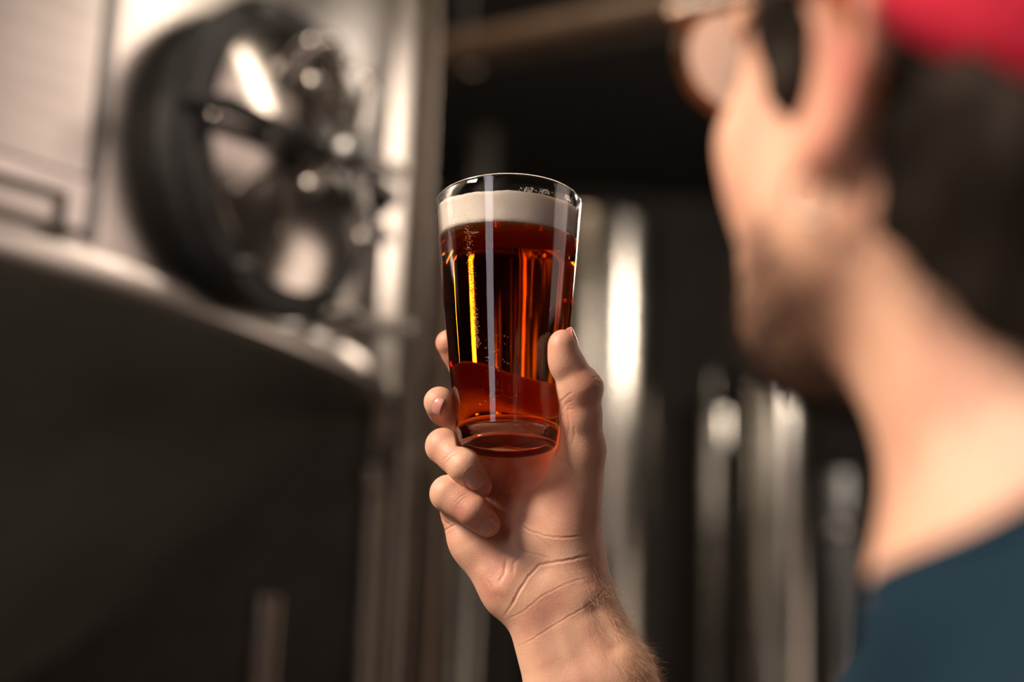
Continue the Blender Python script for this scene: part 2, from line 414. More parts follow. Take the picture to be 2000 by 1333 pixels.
# legs
def leg(px, py, Y, wpx, top_py, mat, name='leg', parent=T1):
    p = at(px, py, Y); r = wpx / 2 / F * Y; zt = at(px, top_py, Y)[2]
    return MB().tube([(p.x, p.y, .03), (p.x, p.y, zt)], r, 24).build(name, mat, parent), p, r, zt
for px, py, Y, wd, ty in ((734, 930, 2.75, 56, 730), (514, 1250, 2.5, 58, 1165)):
    lg, p, r, zt = leg(px, py, Y, wd, ty, M['pipe'])
    MB().lathe([(r * 1.9, 0), (r * 1.9, .018), (r * 1.1, .03)], (p.x, p.y, 0), n=24).build('foot', M['steel_dull'], lg)
for a in (R(150), R(230)):
    x, y = TC[0] + 1.45 * math.cos(a), TC[1] + 1.45 * math.sin(a); MB().tube([(x, y, .0), (x, y, 1.75)], .05, 20).build('leg', M['pipe'], T1)
# clamp collar on the near leg
p = at(731, 935, 2.75); MB().lathe([(.026, -.03), (.038, -.024), (.040, .02), (.026, .03)], p, n=24, close=True).build('clamp', M['pipe'], T1)

# ------------------------------------------------------------------ pipes beside the tank
def vpipe(px, py, Y, wpx, name, label, mat, clamps=(), top=None, bottom=0.0):
    p = at(px, py, Y); r = wpx / 2 / F * Y; e = empty(name, (p.x, p.y, bottom)); tag(e, label, 'pipe')
    MB().tube([(p.x, p.y, bottom), (p.x, p.y, (5.99 if top is None else top))], r, 28).build('tube', mat, e)
    for cpy in clamps:
        z = at(px, cpy, Y)[2]; MB().lathe([(r * .9, -.030), (r * 1.35, -.026), (r * 1.45, 0), (r * 1.35, .026), (r * .9, .030)], (p.x, p.y, z), n=28, close=True).build('clamp', mat, e)
    return e
vpipe(815, 400, 2.65, 50, 'riser_pipe', 'tan-lit steel riser pipe running floor to ceiling right beside the large tank', M['pipe'], (890,))
vpipe(866, 640, 3.4, 40, 'drain_pipe', 'short steel pipe just behind the left edge of the glass', M['brown_pipe'], (700,), top=at(866, 420, 3.4)[2])
# overhead pipe
b0, b1 = at(850, 112, 6.6), at(1700, -58, 5.2); bd_ = (b1 - b0).normalized()
op = empty('overhead_pipe', b0); tag(op, 'brown overhead pipe slanting across the dark top behind the glass', 'pipe')
MB().tube([b0 - bd_ * 1.2, b1 + bd_ * 2.0], .088, 28).build('tube', M['brown_pipe'], op)
for t_ in (.2, 1.9):
    c = b0 + bd_ * t_; MB().lathe([(.085, -.03), (.100, -.028), (.100, .028), (.085, .03)], c, bd_, 28, True).build('clamp', M['brown_pipe'], op)
    MB().tube([c + Vector((0, 0, .08)), (c.x, c.y, 6.0)], .012, 10).build('hanger', M['steel_dark'], op)

# ------------------------------------------------------------------ tanks further back
def tank(px, Y, half, top_py, label, mat, band=(.5,), vent=None, manway=None, dish=.45, legs=True):
    p = at(px, 900, Y); r = half / F * Y; zt = at(px, top_py, Y)[2]; zc = .75 if zt > 1.6 else .45
    e = empty('conical_tank' if legs else 'standpipe', (p.x, p.y, 0)); tag(e, label, 'tank', 'tanks in the back row' if legs else None)
    c = (p.x, p.y, 0); prof = [(r, zc)] + [(r, zt - r * dish)] + [(r * math.cos(a), zt - r * dish + r * dish * math.sin(a)) for a in [R(12), R(28), R(45), R(60), R(75), R(89)]]
    MB().lathe(prof, c, n=72).build('shell', mat, e)
    MB().lathe([(r * .995, zc + .01), (r * .15, zc - min(r * 1.2, zc - .25)), (r * .15, zc - min(r * 1.2, zc - .25) - .08), (.001, zc - min(r * 1.2, zc - .25) - .08)], c, n=72).build('cone', M['steel_dull'], e)
    for f in band:
        z = zc + (zt - zc) * f; MB().lathe([(r * .99, z - .02), (r + .006, z - .018), (r + .006, z + .018), (r * .99, z + .02)], c, n=72, close=True).build('band', M['steel_dull'], e)
    for k in range(4):
        a = R(45 + 90 * k); x, y = p.x + r * .86 * math.cos(a), p.y + r * .86 * math.sin(a); MB().tube([(x, y, 0), (x, y, zc + .08)], max(.018, r * .08), 14).build('leg', M['steel_dull'], e)
    if vent:
        vz = at(px, vent[1], Y)[2]; vx = at(vent[0], vent[1], Y).x
        MB().tube([(vx, p.y, zt - r * .2), (vx, p.y, vz)], .022, 14).build('vent_pipe', M['steel_dull'], e)
        MB().ball((vx, p.y - .02, vz), .038, 16, 10).build('vent_cap', M['polished'], e)
    if manway:
        mx = at(manway[0], manway[1], Y); dx = mx.x - p.x; dy = -math.sqrt(max(r * r - dx * dx, .001)); n = Vector((dx, dy, 0)).normalized(); q = Vector((p.x + dx, p.y + dy, mx.z))
        MB().lathe([(.001, .09), (manway[2] * .7, .085), (manway[2], .06), (manway[2] * 1.05, .03), (manway[2], -.03)], q, n, 36).build('manway', M['polished'], e)
    return e
tank(1148, 8.0, 128, 398, 'tall dome-topped steel tank with a white highlight, just right of the glass', M['steel_dull'], (.35, .8))
tank(1394, 9.6, 66, 785, 'narrow pinkish-lit tank with a vent cap, between the two bright tanks', M['steel_dull'], (.6,), vent=(1392, 735))
tank(1506, 8.6, 88, 722, 'steel tank with a long cream highlight, beside the beard', M['steel_dull'], (.15,))
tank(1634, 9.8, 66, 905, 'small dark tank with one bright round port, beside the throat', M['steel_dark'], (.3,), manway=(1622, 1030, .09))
tank(908, 8.8, 52, 250, 'thin blue-grey tank in the dark behind the left edge of the glass', M['steel_dull'], (.55,))
# ------------------------------------------------------------------ glass of beer
T19 = R(19.0)
AX = np.array((0.004, math.cos(T19), -math.sin(T19))); AX /= np.linalg.norm(AX)      # glass axis, camera frame
GC = pc(992, 633, 0)
WU = np.array((0, 0, 1.0)) @ RN                                                      # world up in the camera frame
E1 = np.cross(AX, (0, 0, 1.0)); E1 /= np.linalg.norm(E1); E2 = np.cross(E1, AX)
u = MM
S0, S1 = -248 * u, 256 * u; RB, RT = 94 * u, 146.5 * u
def r_out(s):
    t = (s - S0) / (S1 - S0); return RB + (RT - RB) * (t + .05 * math.sin(math.pi * t))
SB = S0 + .0095
def r_in(s): return r_out(s) - (.0030 - .0010 * (s - S0) / (S1 - S0))
def on_plane(e, c):
    s = .0
    for _ in range(20): s = (c - r_in(s) * float(e @ WU)) / float(AX @ WU)
    return s
CB, CT = 176 * u * float(AX @ WU), 238 * u * float(AX @ WU)
NA = 128
def ring_mesh(rows):
    """rows: list of functions angle-vector -> (radius, s)"""
    V = []; Fs = []
    for fn in rows:
        for k in range(NA):
            a = 2 * math.pi * k / NA; e = E1 * math.cos(a) + E2 * math.sin(a); r, s = fn(e, a); V.append(GC + e * r + AX * s)
    for i in range(len(rows) - 1):
        for k in range(NA): Fs.append((i * NA + k, (i + 1) * NA + k, (i + 1) * NA + (k + 1) % NA, i * NA + (k + 1) % NA))
    return V, Fs
def const(r, s): return lambda e, a: (r, s)
rows = [const(.0002, S0 + .0022), const(RB * .55, S0 + .0020), const(RB - .0075, S0 + .0012), const(RB - .0055, S0 + .0002), const(RB - .0035, S0), const(RB - .0015, S0 + .0004), const(RB - .0004, S0 + .0015)]
for i in range(1, 25):
    s = S0 + .0015 + (S1 - .0012 - S0 - .0015) * i / 24; rows.append(const(r_out(s), s))
rt = r_out(S1); th = .0021
for k in range(1, 8):
    a_ = math.pi * k / 8; rows.append(const(rt - th / 2 + math.cos(a_) * th / 2 * 1.08, S1 - .0012 + math.sin(a_) * .0012))
for i in range(0, 9):
    rows.append((lambda f: lambda e, a: (lambda s0: (r_in((S1 - .0012) * (1 - f) + s0 * f), (S1 - .0012) * (1 - f) + s0 * f))(on_plane(e, CB)))(i / 8))
V, Fs = ring_mesh(rows)
mg, N, L, P = new_mat('clear_glass')
P.inputs['Base Color'].default_value = (.97, .975, .97, 1); P.inputs['Roughness'].default_value = .0
P.inputs['Transmission Weight'].default_value = 1; P.inputs['IOR'].default_value = 1.5
nz = noise_node(N, L, 55, 3, stretch=(1, 1, .25)); b = N.new('ShaderNodeBump'); b.inputs['Strength'].default_value = .09; b.inputs['Distance'].default_value = .0008
L.new(nz.outputs['Fac'], b.inputs['Height']); L.new(b.outputs[0], P.inputs['Normal'])
glass = mesh_np('pint_glass', to_world(np.array(V)), Fs, mg)
tag(glass, 'clear conical pint glass held up in the raised hand', 'glass')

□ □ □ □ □

# Requirement:
Within the listing, how many lines hold the word "bright"? Only the number is to be given.

# Reply:
2